Scottish Opera, 22/10/2024

Britten : Albert Herring

The Orchestra of Scottish Opera
William Cole

It seems a great pity that this new production of Albert Herring is only getting five performances in total; two last September as part of the Lammermuir Festival, two in Glasgow, of which the second was tonight, and one in Edinburgh.  Furthermore, this does not appear to be a co-production, which means it's not guaranteed a showing with any other company.  Which is a shame, because this was a delight from start to finish, deft and witty, skilfully performed at every level and well worth seeing.

Albert Herring was Benjamin Britten's third (discounting Paul Bunyan, which is a bit of a curate's egg of a piece) opera.  Like The Rape of Lucretia, which preceded it, it's a chamber opera, requiring only 13 singers and 13 instrumentalists, which was probably as much a reflection of the times (1947) as much as anything else.  It was written for performance at Glyndebourne, and resources were not plentiful.  This does not make Herring a small piece, by any means.  Those 26 players are more than enough to fill a standard opera house, and in this production, the orchestra was raised, not completely out of the pit, but significantly higher and clear of the overhang, and the musicians given a uniform, so they appeared almost as if they were the village band participating in the festivities.  

Director Daisy Evans chose to update the action from the original 1900 to somewhere in the late 1980s, judging from hair and costumes (particularly colours - turquoise was very evident).  The three schoolchildren of the original became three teenage schoolgirls who would do St. Trinian's proud, while Florence Pike became Lady Billows's private secretary, rather than her housekeeper, and teacher Miss Wordsworth was a little hippy-dippy, but very much in sympathy with the local vicar.  The rest of the characters hardly needed any change at all, their types as recognisable now as they were then, regardless of the era.  There were a few things in the libretto that clashed a little with setting, but nothing very serious, and the staging was a single set, a village hall, complete with small, proscenium-arched stage.  That stretched the imagination a bit when it came to the Herrings' greengrocer's shop, but otherwise functioned perfectly well.

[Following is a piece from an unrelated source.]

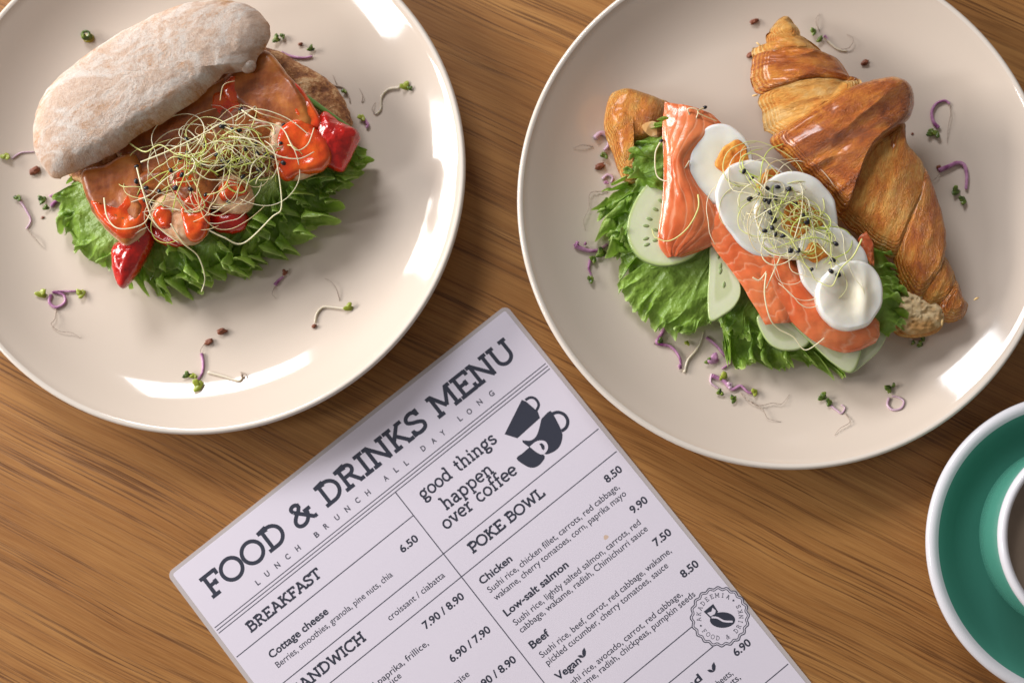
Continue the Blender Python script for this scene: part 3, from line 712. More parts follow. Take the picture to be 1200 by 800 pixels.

L to R: Jamie MacDougall (Mr. Upfold), Kira Kaplan (Miss Wordsworth), Edward Jowle (PC Budd), Susan Bullock (Lady Billows) and Francis Church (Mr. Gedge)
Albert Herring, Scottish Opera
(© Mihaela Bodlovic, 2024)

The performances were first rate throughout, and I could simply list the entire cast.  However, what was particularly notable was that four of the cast were members of Scottish Opera's Emerging Artists programme, with a warm and sympathetic Nancy from Chloe Harris playing nicely off the cheeky, confident Sid of Ross Cumming, Kira Kaplan's gleaming soprano bringing light to Miss Wordsworth (almost billing and cooing with a lyrically effulgent Francis Church as Mr. Gedge), and Edward Jowle a robust, resonant PC Budd with a nice sense of comic timing.  Jane Monari's dark mezzo (almost a true contralto) made a good foil for Susan Bullock's steely-voiced and authoritarian Lady Billows, whose delicately lavender-tinted 'do' and smug expression made her seem like a cross between Dame Edna Everage and Hyacinth Bucket.  Last, but certainly not least, Glen Cunningham made the most of Albert, who has to spend quite long periods of time in visibly uncomfortable silence, but then emerge from his shell and unburden himself to the audience, if not to his on-stage companions, in a couple of very significant monologues.  Cunningham negotiated all this very well with a clear, bright tone and excellent articulation, and the end of the second act was especially well done.

With such a small instrumental ensemble, every player is a soloist, and there is nowhere to hide in this music.  The members of the Scottish Opera Orchestra played superbly, crisp, clear and precise, sardonic and poetic in turns, with conductor William Cole keeping all the tricky twists and turns well under control.  I still don't understand why, in an evening when there were laughs aplenty, no one laughed at the quote from Wagner's Tristan, when Sid spikes Albert's lemonade, but the 'night music' at the end of Act 2 was particularly beautiful.  This was a bright, droll and endearing performance, of the kind of quality you'd wish to experience at every night at the opera.